The Legislature's watchdog group is set to ramp up its investigation into what happened to millions of state and federal dollars for the James E. Clyburn University Transportation Center.

Thomas Bardin, director of the Legislative Audit Council, said starting next week, investigators will be working full time at South Carolina State University's Orangeburg campus. For more than a month, they have been working mostly from their offices in Columbia.

Bardin said his goal is to complete the investigation before the start of the next legislative session, which begins in January.

The audit council is trying to learn how more than $30 million in state and federal money for transportation-related programs has been spent since the program was launched at S.C. State more than a decade ago. It's also looking into how about $5 million, out of about $26 million available, for a new transportation complex has been spent.

The council began the audit in July after state legislators called for it in response to a June 14 report in The Post and Courier. The report found that the university was about to begin construction on the transportation complex even though no transportation research was under way, officials were unable to explain how millions of dollars for programs had been spent, and the center lost its designation.

The building is to be named in honor of Jim Clyburn, the U.S. House majority whip. Clyburn is a graduate of S.C. State, South Carolina's only public historically black university.

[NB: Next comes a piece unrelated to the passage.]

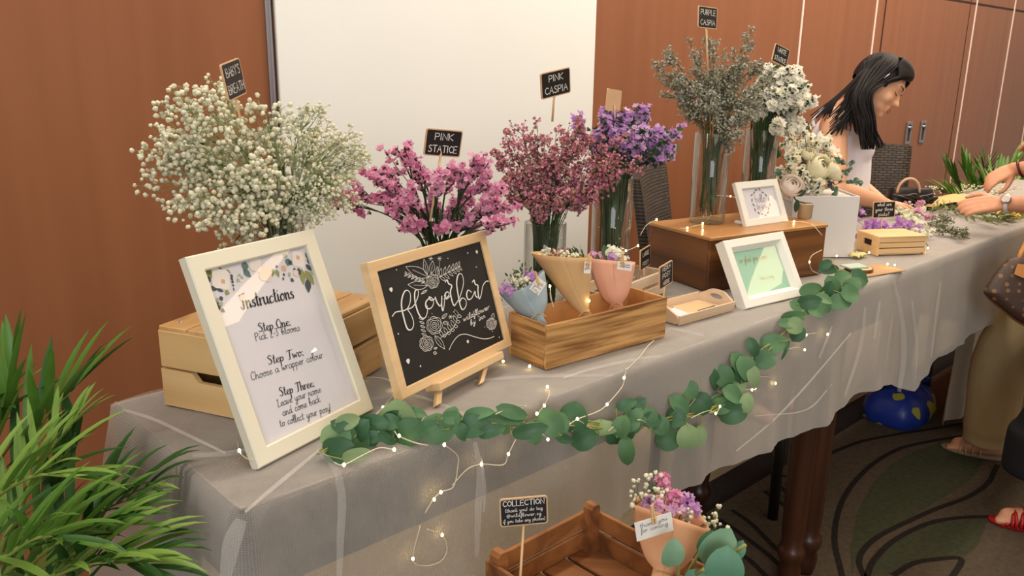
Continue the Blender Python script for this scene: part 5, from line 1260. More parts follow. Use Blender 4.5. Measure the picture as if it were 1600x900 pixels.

State Sen. Robert Ford, D-Charleston, said he trusts the audit council to produce an accurate and comprehensive report, and to get to the bottom of any problems at the university.

"The LAC folks are some of the best in the country," he said. "They are thorough and precise."

Ford also said that he hopes when the report is done, the council will be able to attribute problems to "bad booking" and not to financial "hanky panky."

S.C. State serves some of the state's lowest-income students, he said. "It would be shameful" to divert money from their educational needs. "Every penny at that institution is important," he said.

S.C. State President George Cooper said the university "is completely committed to transparency and accountability, and during this process we will ensure that the university fully cooperates with the mandates that the council sets forth."